'Rare' Trait -- Mulligan Shapes Academic Programs She Administers

Anne Mulligan headshot

Anne Mulligan

UVA Today is highlighting the winners of the 2012 Leonard W. Sandridge Outstanding Contribution Awards, the highest U.Va. honor staff receive for their dedicated service to the University. Today: Anne Mulligan of the Miller Center. To see all of the stories, click here.

May 17, 2012 — "Heart and soul of the program." "Critical connective tissue." "Remarkable herder of cats."

These are a few of the phrases that describe Anne Mulligan, coordinator for academic programs in the Miller Center's Democracy and Governance Studies department and recipient of a 2012 Leonard W. Sandridge Outstanding Contribution Award.

Since her arrival in 2006, the quality of work at the Miller Center, as well as the coordination among its many programs, "noticeably improved," wrote Sidney M. Milkis, White Burkett Miller Professor of Politics and the center's director for academic programs, in his nomination letter.

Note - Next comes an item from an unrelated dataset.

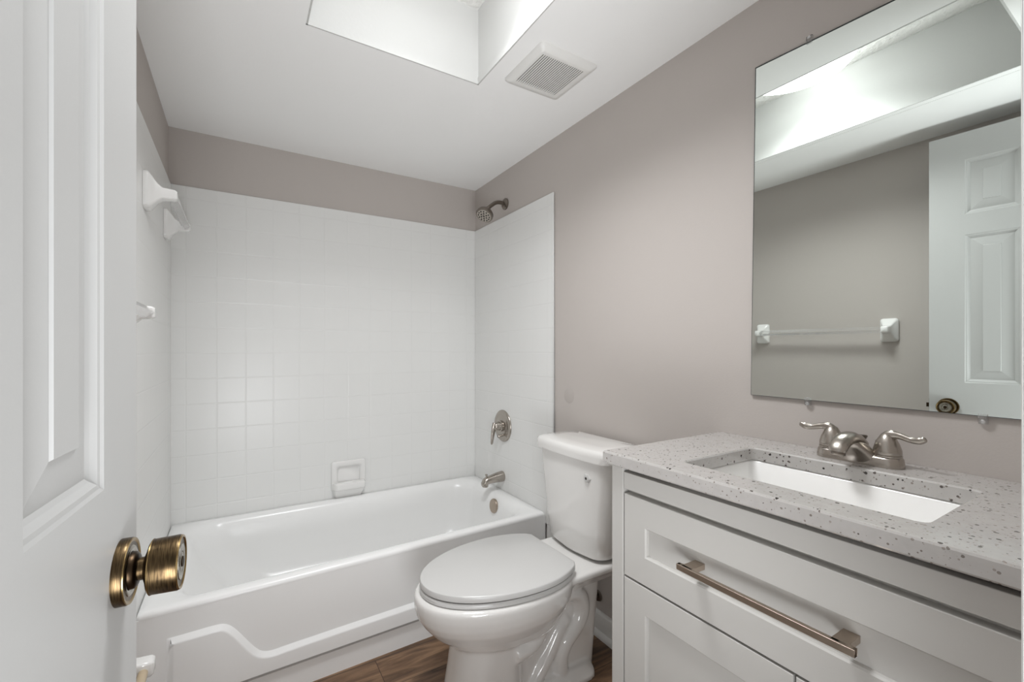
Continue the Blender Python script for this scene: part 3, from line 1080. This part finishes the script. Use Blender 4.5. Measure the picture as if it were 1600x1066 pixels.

When the Democracy and Governance Studies program was created, "I agreed to become the director … only if the Miller Center and the University would promote Anne so that she could become the coordinator of the program," Milkis wrote.

Democracy and Governance Studies is now an "internationally respected program that has brought great credit to the University," Milkis wrote. Although part of the program's success is attributable to its distinguished faculty and the support it receives from center director and CEO Gerald Baliles, Milkis wrote, "Anne is the real heart and soul of the program. … Indeed in over 25 years in the academy, a tour of duty that has included a number of administrative responsibilities, I have never worked with anyone as gifted as Anne."

She is the "rare staff person who can participate in and contribute to the shaping of the academic programs she administers," he wrote. A recent example of this is the launch of "Riding the Tiger,"the Miller Center's blog on the 2012 presidential campaign. It "would not have happened without her – not only was her counsel critical to formulating the idea, but our confidence that she would be a superb managing editor for the enterprise was essential for the Miller Center faculty, most of whom are highly skeptical about the intellectual value of blogs, to buy into the project," Milkis wrote.

In addition, Mulligan is often called upon to help draft Baliles' speeches and she is now coordinating a study undertaken by the center's governing council of the institution's leadership, programs and future prospects.

"She is recruited for such major and challenging tasks partly because of her obvious and unusual talents. But another important factor is that Anne … grasps the value of the whole," Milkis wrote.

Other faculty members echoed Milkis' praise.

"Rarely in my academic career … have I worked with a more efficient, intelligent, proactive and imaginative assistant as Anne Mulligan," history professor Melvyn Leffler wrote. "She is amazingly deserving of this award."